The Nun is loud, lurid, and more than a little silly—and that's what makes it fun
About 30 minutes into The Nun, it appears, if only for a few minutes, that this latest entry into Warner Bros.’ ever-expanding (and extremely profitable) The Conjuring series is paying tribute to the old-fashioned slow-burn Gothic horror movies churned out by the likes of Mario Bava and Hammer Films in the late 1950s and early ’60s. Soon, however, it becomes clear that the resemblance is merely superficial. For while The Nun takes place in a crumbling Romanian castle surrounded by thickets of crosses, soupy fog, and a murder of crows, its script utilizes the kitchen-sink approach common to contemporary Hollywood blockbusters—and the film is worse off for it.
It: Chapter One and Annabelle: Creation writer Gary Dauberman is credited with the screenplay, full of heavy-handed exposition and clumsy attempts at comic relief. Most of the latter come from the character of Frenchie (Jonas Bloquet), a French-Canadian farmer who ends up in Romania for reasons that seem inexplicable even to him. He’s a bit like one of those characters that grabs its creator’s pencil in a cartoon, vaguely aware that he exists within a prescribed narrative but not sure why or how. To the viewer, it’s obvious: He’s an in, an excuse to be speaking English in rural Romania and to have a sidekick at the ready with a shotgun and a wisecrack should tortured Father Burke (Demián Bichir) and naive Sister Irene (Taissa Farmiga) find themselves in real trouble.
The circumstances that lead Sister Irene and Father Burke to Frenchie’s door, and led both of them to the religious life in the first place, are similarly ill-defined. Although the characters do eventually exchange backgrounds and motivations in an exposition-heavy dialogue scene, what they provide isn’t much more satisfying than Burke’s initial, shrugging statement that the Vatican does things “for its own reasons.” What is clear is that the two have been sent to a remote abbey in a medieval castle to investigate the suicide of a young nun, which the Holy See fears is indicative of a larger problem. And boy, is it ever. In the film’s most (and perhaps only) satisfying narrative development, the abbey turns out to be humanity’s last line of defense against an ancient evil conjured by the castle’s original resident, a Vlad the Impaler-esque nobleman with a passion for black magic. Recently, the demon has begun to stir, awakened from centuries of slumber by the bombs of WWII.

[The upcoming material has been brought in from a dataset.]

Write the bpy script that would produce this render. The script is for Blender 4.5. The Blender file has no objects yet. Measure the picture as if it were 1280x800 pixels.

Where the screenplay waters down the terror with comic asides, director Corin Hardy pumps it up with bloody, blasphemous, in-your-face horror imagery that’s as likely to produce stifled chortles as involuntary gasps. (Exhibit A: The crucifix that turns itself upside down and bursts into flames within the first five minutes.) This isn’t necessarily a bad thing: While some of Hardy’s aesthetic choices are cheesy enough for a carnival funhouse—the lighting is harsh and stagey throughout, and the music comically portentous—funhouses are, well, fun. And Hardy obliges with frequent jump scares, loud sound effects, and outrageous dolly zooms, using every tool in the modern horror toolbox to enhance the giddiness of scenes like the one early on in the film where Father Burke is lured into a cemetery (blanketed in fog, of course), then buried alive by an invisible adversary.

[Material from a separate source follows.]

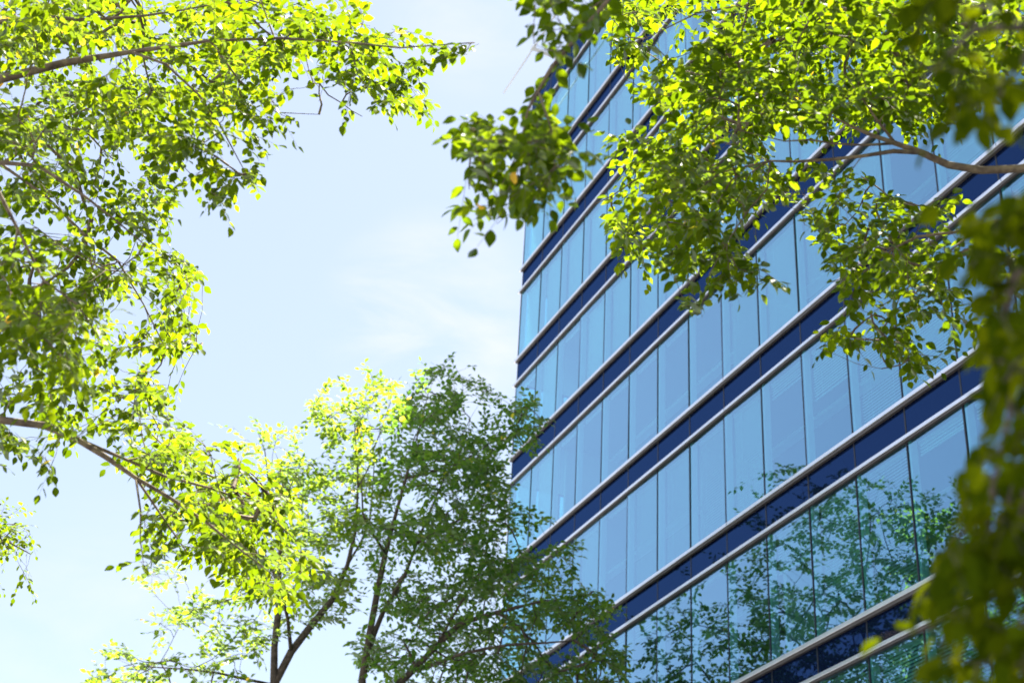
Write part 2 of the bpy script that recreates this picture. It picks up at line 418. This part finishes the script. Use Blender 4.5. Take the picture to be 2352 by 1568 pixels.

This glib rollercoaster approach does result in some skillfully executed scare scenes; the way Hardy films ghosts circling their human targets in particular, appearing and disappearing back into the shadows at will, is fiendishly slippery. But although the violence is the most graphic of all the movies in the franchise so far, there’s nothing in this film that’s nearly as suspenseful as the horror sequences in The Conjuring, or even in its sequel. (It doesn’t help that The Nun herself, with her glowing yellow eyes, becomes sillier the longer you look at her, and we get some nice long looks.) If you lose your breath during this movie, it’ll probably be from laughter. But if you adjust your expectations and go in expecting something loud, lurid, and frequently utterly ridiculous, it’s good for an adrenaline rush all the same.